Hiring the Right Employer

By , June 6, 2009
Yes. I did say it right. Employers play a crucial role in determining employment. Just because you’ve been offered a job, just because you meet the requirements, interview well and beat out the competition, does not mean that this is the position for you. There are several things to consider when deciding to accept a job. You’ve done your part by honestly meeting the requirements of the job for which you applied. The question now is whether or not the company meets your needs. You have to make this determination and there are several things you can do to aid your decision–making process. Interview your prospective boss. There are ways to answer questions to cast yourself in a good light. Did you know that there are ways to ask questions so that you can learn about the company and the work environment. Of course not all questions will be acceptable to all interviewers. And that should tell you something as well. Six questions you might ask are:
  1. What is the advancement path for this position?
  2. How many others on staff do what I will be doing?
  3. Will I be training with my predecessor?
  4. What is the company’s policy for ongoing training?
  5. What personal skills do you place great value on?
  6. How did this position become available?
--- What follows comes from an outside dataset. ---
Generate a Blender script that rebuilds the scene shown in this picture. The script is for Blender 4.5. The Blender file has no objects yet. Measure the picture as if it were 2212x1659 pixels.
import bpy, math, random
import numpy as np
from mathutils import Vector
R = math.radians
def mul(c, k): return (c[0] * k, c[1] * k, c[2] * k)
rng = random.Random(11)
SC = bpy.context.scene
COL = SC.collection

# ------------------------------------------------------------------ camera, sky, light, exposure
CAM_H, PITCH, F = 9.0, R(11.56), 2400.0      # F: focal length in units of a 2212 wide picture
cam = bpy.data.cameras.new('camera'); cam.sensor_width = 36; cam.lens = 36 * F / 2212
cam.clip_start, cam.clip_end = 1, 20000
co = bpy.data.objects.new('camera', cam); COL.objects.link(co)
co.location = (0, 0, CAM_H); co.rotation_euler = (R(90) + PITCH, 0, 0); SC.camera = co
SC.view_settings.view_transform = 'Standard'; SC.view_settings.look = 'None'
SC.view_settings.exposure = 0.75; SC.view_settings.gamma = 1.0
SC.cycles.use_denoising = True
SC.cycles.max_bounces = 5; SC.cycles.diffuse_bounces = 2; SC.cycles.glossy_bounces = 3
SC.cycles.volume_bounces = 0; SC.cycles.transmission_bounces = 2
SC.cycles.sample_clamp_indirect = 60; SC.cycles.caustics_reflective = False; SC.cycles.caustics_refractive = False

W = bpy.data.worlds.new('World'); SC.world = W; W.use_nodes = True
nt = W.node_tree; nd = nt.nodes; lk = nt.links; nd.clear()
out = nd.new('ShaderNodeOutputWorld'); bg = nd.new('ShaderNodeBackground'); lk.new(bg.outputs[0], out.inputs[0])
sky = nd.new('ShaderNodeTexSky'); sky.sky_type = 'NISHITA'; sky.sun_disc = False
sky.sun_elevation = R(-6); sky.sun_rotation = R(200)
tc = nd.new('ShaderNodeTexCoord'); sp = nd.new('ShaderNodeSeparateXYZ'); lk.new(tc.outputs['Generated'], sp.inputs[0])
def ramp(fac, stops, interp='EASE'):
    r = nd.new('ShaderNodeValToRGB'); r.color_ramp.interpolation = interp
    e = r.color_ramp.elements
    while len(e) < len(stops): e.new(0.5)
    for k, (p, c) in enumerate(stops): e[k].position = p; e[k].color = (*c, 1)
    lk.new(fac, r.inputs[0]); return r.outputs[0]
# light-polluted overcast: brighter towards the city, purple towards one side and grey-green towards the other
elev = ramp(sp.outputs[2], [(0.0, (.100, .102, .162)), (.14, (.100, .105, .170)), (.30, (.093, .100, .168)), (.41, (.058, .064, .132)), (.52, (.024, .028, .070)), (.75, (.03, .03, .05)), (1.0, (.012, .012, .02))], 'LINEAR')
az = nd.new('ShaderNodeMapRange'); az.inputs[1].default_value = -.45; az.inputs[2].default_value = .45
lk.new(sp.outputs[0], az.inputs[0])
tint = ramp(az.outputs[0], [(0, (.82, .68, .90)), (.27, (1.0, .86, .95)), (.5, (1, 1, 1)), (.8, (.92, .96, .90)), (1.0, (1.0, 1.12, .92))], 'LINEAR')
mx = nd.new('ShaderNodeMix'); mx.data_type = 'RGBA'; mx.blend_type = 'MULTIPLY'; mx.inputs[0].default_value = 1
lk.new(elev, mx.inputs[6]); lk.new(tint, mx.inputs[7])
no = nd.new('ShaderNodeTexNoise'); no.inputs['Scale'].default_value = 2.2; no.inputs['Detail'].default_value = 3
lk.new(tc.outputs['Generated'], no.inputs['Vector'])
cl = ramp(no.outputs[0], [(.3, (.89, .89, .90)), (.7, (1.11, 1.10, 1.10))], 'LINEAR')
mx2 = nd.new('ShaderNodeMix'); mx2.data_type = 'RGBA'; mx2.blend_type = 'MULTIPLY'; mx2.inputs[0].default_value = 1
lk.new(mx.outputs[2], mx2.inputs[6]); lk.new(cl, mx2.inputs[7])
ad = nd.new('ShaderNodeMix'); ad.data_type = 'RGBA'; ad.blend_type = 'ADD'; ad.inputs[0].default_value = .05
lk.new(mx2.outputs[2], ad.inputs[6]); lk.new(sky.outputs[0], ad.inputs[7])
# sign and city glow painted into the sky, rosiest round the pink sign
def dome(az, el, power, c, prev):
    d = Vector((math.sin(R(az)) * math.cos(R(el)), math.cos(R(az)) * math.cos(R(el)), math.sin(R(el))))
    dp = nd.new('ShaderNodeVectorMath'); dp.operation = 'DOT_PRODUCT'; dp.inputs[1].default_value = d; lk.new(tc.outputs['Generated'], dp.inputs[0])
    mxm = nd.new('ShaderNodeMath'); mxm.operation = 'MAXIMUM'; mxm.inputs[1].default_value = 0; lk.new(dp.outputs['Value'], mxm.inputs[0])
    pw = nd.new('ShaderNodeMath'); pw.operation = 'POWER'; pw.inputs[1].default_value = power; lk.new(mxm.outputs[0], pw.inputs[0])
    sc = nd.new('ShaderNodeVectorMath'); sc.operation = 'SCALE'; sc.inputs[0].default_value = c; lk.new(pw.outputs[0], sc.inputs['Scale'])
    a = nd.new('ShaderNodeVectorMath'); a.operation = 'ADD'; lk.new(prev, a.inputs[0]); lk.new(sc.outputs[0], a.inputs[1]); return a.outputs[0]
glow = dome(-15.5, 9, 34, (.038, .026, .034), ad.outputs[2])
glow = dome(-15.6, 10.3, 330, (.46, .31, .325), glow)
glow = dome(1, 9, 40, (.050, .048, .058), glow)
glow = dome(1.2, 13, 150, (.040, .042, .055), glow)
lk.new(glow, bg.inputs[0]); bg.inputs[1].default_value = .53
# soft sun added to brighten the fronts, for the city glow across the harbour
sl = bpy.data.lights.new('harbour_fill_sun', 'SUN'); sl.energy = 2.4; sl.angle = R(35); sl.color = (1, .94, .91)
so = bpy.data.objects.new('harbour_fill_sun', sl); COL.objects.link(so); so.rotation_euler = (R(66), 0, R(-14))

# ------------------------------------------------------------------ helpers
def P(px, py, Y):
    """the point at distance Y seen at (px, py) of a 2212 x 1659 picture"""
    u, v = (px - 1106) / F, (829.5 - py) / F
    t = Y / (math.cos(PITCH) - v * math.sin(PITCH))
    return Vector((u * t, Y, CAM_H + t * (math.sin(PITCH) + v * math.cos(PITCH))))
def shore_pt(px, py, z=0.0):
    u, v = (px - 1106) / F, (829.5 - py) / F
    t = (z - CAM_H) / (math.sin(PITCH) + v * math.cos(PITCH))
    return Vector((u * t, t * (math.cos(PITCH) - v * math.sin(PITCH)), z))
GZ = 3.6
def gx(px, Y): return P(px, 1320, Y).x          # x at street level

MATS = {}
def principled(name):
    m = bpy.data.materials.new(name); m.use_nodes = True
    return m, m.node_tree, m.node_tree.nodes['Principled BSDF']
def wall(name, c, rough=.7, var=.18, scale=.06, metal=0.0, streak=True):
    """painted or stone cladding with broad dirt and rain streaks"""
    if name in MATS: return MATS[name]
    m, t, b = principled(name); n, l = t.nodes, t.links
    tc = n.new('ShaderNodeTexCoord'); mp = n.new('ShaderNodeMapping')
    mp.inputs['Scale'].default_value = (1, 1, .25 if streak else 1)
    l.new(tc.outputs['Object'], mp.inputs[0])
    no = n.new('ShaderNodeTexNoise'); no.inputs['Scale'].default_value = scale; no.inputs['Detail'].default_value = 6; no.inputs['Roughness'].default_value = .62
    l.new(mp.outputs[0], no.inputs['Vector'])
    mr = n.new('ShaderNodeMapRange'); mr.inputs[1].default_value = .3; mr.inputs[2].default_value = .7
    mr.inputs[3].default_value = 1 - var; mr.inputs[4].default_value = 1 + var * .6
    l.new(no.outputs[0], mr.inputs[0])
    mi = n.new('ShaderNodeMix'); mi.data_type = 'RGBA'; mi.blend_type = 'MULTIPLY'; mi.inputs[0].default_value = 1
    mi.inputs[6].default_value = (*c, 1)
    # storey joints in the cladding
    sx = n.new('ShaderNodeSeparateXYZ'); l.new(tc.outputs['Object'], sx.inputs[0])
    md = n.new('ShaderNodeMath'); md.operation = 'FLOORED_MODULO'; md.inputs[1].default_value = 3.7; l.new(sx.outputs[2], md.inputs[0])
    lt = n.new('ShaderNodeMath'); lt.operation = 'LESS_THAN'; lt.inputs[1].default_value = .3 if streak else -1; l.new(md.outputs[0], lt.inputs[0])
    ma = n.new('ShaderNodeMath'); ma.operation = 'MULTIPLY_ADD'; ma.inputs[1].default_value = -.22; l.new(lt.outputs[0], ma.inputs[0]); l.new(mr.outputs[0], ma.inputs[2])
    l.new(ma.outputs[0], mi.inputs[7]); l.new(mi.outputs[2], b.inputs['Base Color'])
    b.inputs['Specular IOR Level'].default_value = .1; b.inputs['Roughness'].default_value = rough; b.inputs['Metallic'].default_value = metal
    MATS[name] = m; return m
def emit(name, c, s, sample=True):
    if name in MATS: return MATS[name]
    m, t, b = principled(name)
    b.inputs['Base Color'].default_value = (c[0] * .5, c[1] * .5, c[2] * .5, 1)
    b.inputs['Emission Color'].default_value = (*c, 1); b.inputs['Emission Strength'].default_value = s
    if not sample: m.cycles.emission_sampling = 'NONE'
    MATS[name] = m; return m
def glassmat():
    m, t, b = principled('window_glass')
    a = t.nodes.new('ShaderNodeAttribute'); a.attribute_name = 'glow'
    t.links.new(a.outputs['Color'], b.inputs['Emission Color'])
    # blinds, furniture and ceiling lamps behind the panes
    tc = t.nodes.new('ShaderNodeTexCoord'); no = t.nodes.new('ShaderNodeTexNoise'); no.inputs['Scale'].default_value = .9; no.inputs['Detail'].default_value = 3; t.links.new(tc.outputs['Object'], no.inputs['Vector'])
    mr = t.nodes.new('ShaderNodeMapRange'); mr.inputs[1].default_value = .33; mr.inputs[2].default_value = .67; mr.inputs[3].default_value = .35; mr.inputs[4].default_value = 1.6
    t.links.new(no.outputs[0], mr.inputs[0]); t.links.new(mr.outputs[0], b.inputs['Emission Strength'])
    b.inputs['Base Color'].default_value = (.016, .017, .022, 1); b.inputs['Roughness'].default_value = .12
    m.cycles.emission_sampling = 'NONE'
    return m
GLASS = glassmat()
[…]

What you can learn from answers to these questions Honest answers to these questions will tell you several important things. You will learn how the company regards employee advancement. If you’re told that jobs are offered externally, then you know that they don’t put their employees first. It’s then probably likely that they don’t promote skills training. But don’t assume anything. Ask the questions to get the fullest picture you can. You can also learn how the company and employees get along. If you’re not being trained by a predecessor, what happened to them will tell you a lot. Did they run screaming from the building? Did they get fired? Did they get promoted? Is your interviewer not at liberty to say? Finally, when your interviewer lets you know the personal skills that they value, you have yet another piece to the puzzle. What skill do they cherish? How you interpret it says a lot about you and your experiences too. So be wary.
  • I need someone who can be really calm under pressure.
  • I need someone who can get along with diverse personalities.
  • I need someone who I can count on to be a team player.
These statements can all be seen as positive or potentially negative. The question to ask after each of these responses can be and should be “Why is this skill important?” If you are a positive person, you will likely see the upside of all this. And that’s a good thing. Make a decision on the best case scenario, and you will be making the best choice you can. One thing about the last statement: I am never trusting of a company that needs to know “you’re a team player.” For myself, I am put on guard when an interviewer says those words to me. But, the choice is yours to respond with similar skepticism. In this economy, bosses want to forget that they still have to do right by current and potential employees. Yes, people are grateful to have jobs. But, you should indicate that you’re not desparate—even if you are. You have to make an estimate of whether or not you will be a good fit from the beginning. So ask the questions; it may keep you from hiring on only to leave quickly—or worse, abruptly. Remember, you are not looking for the right answers; you want the answers, period. Insight into the company is your objective. Deciding to hire on or not is your goal. You choose. Tell me, do you remember that you are part of this decision? What are questions that you’ve asked to help you make your decision to hire on?